Bu yazı medya dünyasını çok sarsacak! İzzet Çapa Cengiz Semercioğlu'nu topa tuttu!
Hürriyet'in eski röportajcısı İzzet Çapa kendisini isim vermeden eleştiren Hürriyet yazarı Cengiz Semercioğlu'na seslendi. Sorduğu 13 soruya yanıt istedi...
Hürriyet'in eski röportajcısı İzzet Çapa, superhaber.tv sitesindeki
"Kıvırma Cengiz!" başlıklı yazısında Hürriyet’in magazin yazarı
Cengiz Semercioğlu’nun "akçeli işleri" olduğu iddialarını gündeme
getirdi.
İzzet Çapa, Cengiz Semercioğlu'nun kendisi hakkında "atıp
tuttuğunu" dile getirerek, "Bak Cengiz en başta şunu söyleyeyim,
öyle sağda solda gıyabımda atıp tuttuğun gibi benim Hürriyet’le
hiçbir alıp veremediğim yok kardeşim" diye yazdı.
İzzet Çapa yazısında, "Derdim, o kocaman müessesenin içindeki köylü
kurnazı-küçük adamlarla, yani bizzat sen ve senin gibilerle..."

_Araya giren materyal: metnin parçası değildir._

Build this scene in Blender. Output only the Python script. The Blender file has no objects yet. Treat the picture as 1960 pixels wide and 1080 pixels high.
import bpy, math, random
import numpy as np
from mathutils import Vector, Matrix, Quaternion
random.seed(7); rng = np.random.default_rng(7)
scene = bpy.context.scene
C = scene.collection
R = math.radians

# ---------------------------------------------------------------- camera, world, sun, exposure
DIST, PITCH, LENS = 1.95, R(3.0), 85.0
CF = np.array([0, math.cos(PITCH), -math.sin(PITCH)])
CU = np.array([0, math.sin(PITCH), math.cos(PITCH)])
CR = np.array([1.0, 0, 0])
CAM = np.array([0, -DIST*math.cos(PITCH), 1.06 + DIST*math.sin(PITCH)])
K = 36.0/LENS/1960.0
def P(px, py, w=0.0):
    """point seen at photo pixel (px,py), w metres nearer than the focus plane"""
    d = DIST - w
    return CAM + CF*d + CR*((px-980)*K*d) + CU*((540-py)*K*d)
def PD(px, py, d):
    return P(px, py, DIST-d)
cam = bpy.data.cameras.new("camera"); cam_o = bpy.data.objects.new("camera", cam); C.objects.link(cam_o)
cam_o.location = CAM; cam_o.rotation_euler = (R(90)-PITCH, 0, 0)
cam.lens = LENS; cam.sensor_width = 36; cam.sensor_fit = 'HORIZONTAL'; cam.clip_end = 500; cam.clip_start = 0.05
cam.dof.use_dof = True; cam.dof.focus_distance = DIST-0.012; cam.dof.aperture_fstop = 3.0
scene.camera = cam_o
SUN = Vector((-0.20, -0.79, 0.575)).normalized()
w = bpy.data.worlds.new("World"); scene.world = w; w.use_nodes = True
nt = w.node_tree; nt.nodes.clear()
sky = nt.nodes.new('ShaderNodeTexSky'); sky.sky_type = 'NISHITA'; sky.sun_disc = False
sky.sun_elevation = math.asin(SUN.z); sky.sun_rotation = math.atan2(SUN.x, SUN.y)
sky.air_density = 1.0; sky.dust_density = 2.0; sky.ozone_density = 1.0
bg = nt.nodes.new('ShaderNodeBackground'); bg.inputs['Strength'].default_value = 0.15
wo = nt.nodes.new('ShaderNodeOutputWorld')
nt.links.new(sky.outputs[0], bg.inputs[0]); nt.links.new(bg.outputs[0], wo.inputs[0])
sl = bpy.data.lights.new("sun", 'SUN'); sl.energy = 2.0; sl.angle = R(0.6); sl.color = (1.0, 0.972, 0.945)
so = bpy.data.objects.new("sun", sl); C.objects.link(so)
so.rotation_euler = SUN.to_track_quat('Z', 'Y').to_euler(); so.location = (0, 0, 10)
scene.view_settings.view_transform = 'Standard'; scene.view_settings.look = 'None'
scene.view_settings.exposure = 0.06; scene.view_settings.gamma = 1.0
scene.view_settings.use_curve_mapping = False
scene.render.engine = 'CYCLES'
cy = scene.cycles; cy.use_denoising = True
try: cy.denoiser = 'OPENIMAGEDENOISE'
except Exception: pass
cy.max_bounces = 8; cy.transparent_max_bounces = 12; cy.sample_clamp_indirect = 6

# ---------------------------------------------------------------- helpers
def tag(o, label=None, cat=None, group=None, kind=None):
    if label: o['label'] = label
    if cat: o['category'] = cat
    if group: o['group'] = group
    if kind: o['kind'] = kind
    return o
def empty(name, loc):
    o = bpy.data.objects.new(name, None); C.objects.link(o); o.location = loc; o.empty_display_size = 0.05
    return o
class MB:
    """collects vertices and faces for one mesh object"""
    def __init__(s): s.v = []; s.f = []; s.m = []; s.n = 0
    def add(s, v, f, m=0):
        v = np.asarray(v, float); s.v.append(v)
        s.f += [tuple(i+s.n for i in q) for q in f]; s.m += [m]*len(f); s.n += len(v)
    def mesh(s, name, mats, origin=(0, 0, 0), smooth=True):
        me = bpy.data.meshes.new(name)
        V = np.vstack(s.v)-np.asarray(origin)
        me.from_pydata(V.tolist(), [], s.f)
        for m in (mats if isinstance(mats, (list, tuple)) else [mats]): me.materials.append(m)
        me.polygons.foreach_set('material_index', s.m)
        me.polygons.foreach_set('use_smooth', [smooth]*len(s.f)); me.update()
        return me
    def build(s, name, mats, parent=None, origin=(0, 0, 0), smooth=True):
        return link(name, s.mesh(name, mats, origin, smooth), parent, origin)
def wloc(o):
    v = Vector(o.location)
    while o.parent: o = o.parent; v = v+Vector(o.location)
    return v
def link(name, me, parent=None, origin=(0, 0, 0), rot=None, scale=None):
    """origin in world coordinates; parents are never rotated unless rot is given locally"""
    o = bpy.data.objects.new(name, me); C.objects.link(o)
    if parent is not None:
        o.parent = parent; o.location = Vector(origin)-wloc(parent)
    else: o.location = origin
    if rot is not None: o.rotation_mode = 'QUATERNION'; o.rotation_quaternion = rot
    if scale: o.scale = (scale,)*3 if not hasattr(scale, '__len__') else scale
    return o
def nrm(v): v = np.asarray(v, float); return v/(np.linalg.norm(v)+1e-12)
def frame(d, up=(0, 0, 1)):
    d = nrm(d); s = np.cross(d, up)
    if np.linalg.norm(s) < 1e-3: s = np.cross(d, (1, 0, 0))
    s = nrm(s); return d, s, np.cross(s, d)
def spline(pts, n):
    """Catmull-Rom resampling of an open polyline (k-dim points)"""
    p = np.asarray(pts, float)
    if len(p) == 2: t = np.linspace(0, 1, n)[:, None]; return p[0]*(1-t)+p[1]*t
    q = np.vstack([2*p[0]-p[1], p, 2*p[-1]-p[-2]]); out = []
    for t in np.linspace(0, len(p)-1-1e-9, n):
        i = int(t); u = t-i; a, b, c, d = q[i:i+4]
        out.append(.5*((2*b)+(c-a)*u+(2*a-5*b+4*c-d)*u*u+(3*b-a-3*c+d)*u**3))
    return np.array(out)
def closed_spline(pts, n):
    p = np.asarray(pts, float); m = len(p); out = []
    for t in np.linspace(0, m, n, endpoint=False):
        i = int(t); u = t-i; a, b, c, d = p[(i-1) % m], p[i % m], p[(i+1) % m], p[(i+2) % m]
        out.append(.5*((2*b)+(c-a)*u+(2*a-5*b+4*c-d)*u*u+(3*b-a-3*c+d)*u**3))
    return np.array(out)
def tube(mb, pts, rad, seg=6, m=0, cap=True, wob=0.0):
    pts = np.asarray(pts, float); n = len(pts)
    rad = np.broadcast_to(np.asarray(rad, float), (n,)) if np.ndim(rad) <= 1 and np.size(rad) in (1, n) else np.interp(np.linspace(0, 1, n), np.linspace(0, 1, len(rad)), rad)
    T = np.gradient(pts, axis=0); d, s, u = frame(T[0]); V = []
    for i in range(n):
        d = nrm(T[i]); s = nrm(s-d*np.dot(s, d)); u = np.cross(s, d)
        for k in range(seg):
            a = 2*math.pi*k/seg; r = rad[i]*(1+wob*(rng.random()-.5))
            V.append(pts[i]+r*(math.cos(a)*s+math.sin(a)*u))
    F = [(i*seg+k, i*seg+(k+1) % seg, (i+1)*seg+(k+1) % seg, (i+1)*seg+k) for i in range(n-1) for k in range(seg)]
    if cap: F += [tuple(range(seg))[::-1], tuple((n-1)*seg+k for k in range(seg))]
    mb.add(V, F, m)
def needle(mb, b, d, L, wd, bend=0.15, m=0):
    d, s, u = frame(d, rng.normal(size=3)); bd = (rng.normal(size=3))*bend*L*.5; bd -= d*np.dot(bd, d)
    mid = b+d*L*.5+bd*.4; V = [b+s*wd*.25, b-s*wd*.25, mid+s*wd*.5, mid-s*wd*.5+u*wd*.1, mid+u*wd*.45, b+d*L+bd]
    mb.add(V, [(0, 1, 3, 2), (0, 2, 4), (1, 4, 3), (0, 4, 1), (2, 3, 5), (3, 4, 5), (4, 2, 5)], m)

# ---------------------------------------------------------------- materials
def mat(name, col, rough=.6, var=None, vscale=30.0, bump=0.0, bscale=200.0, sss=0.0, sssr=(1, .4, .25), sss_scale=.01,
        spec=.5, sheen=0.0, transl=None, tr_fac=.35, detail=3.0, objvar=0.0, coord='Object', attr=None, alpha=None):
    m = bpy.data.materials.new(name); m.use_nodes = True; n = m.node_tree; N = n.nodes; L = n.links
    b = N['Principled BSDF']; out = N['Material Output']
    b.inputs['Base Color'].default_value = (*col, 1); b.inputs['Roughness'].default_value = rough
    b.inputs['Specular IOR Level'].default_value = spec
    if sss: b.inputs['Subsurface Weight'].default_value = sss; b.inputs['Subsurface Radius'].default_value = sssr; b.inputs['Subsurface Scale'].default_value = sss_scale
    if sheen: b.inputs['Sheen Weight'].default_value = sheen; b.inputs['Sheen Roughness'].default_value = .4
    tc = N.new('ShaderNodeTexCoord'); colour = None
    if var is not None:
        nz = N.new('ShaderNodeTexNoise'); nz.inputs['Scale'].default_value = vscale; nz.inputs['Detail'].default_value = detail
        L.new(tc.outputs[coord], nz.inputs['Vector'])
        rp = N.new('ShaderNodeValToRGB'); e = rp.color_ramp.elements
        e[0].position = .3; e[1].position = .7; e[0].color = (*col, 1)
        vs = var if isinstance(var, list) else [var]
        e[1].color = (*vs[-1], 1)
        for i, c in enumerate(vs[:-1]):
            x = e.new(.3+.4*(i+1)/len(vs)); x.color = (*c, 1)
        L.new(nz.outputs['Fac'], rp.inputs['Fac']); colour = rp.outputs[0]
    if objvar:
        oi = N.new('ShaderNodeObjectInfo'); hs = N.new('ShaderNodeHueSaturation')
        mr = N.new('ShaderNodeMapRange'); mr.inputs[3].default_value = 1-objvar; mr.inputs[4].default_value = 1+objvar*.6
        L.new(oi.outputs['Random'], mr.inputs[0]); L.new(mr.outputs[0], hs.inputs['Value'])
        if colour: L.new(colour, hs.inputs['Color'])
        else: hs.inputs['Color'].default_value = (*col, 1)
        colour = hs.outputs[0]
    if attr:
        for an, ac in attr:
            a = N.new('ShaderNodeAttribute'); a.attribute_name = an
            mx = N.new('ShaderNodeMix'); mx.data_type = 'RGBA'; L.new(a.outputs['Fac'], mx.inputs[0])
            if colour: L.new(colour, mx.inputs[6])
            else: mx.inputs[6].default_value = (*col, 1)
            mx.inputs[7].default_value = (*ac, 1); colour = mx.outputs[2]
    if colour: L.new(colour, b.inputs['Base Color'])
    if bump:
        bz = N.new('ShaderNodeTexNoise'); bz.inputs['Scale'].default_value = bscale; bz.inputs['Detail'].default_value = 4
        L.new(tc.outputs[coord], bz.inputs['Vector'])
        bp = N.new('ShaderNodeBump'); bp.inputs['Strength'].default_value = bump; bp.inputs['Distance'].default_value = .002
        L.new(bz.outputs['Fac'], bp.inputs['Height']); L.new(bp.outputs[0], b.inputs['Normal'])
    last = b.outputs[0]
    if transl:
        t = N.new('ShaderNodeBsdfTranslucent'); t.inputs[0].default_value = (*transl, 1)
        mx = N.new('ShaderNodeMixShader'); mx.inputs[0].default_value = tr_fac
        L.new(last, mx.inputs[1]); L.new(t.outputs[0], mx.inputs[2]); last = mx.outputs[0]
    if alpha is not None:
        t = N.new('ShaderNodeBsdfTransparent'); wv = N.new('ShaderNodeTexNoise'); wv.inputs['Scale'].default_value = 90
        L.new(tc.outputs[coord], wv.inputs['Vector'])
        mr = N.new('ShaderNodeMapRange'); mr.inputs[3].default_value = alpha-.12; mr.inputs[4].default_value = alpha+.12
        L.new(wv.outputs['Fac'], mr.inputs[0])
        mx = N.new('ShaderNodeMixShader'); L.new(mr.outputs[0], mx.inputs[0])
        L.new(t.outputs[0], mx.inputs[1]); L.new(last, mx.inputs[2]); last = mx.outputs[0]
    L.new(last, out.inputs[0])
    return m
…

diyerek hedefinin de doğrudan Cengiz Semercioğlu olduğunu
yazdı.
"Aslında meselenin doğrusunu buz gibi biliyorsun" diyen İzzet Çapa
yazısında şu ifadeleri kullandı:
Hakkımda mesnetsiz iftiraların atıldığı o dönemden sonra patronun
beni holdingin genel merkez binasına çağırdı. En büyük patron
Vuslat Hanım, şahitlerin de olduğu o toplantıda bana, “Gitmene izin
vermiyorum, sen bize lazımsın” dedi.
Oysa benim Hürriyet’le derdim o meseleden aylar öncesine
uzanmaktaydı. Bıkmıştım çevirdiğiniz dolaplardan. Arkamdan "Zengin
piçi" diye atıp tutmanızdan sıkılmıştım.
Sizlerle baş edemeyecektim ve "Bu bana ders olsun" deyip, çekip
gittim. Ama sizlere de boyun eğmedim, bu da size ders olsun
istedim. Gelelim sadede.
Daha önce de iki kere istifa ettim Cengiz hatırladın mı? Elbette
hatırladın. Ama o çok sevdiğin Fikret Abi’nle, gazetenin Genel
Yayın Yönetmeni Sedat Ergin, Karaköy Colonie’deki bir öğle yemeğine
götürüp beni geri dönmeye ikna ettiler. O zamanlar da buna çok
üzüldüğünü biliyordum. Velhasıl öyle ağzında eveleyip gevelediğin
gibi ben oradan kovulmadım kardeşim. Onlarca şahidin de, senin de
bildiğin gibi kendim gittim. Yani bana “Sen kovuldun, kuyruk acın”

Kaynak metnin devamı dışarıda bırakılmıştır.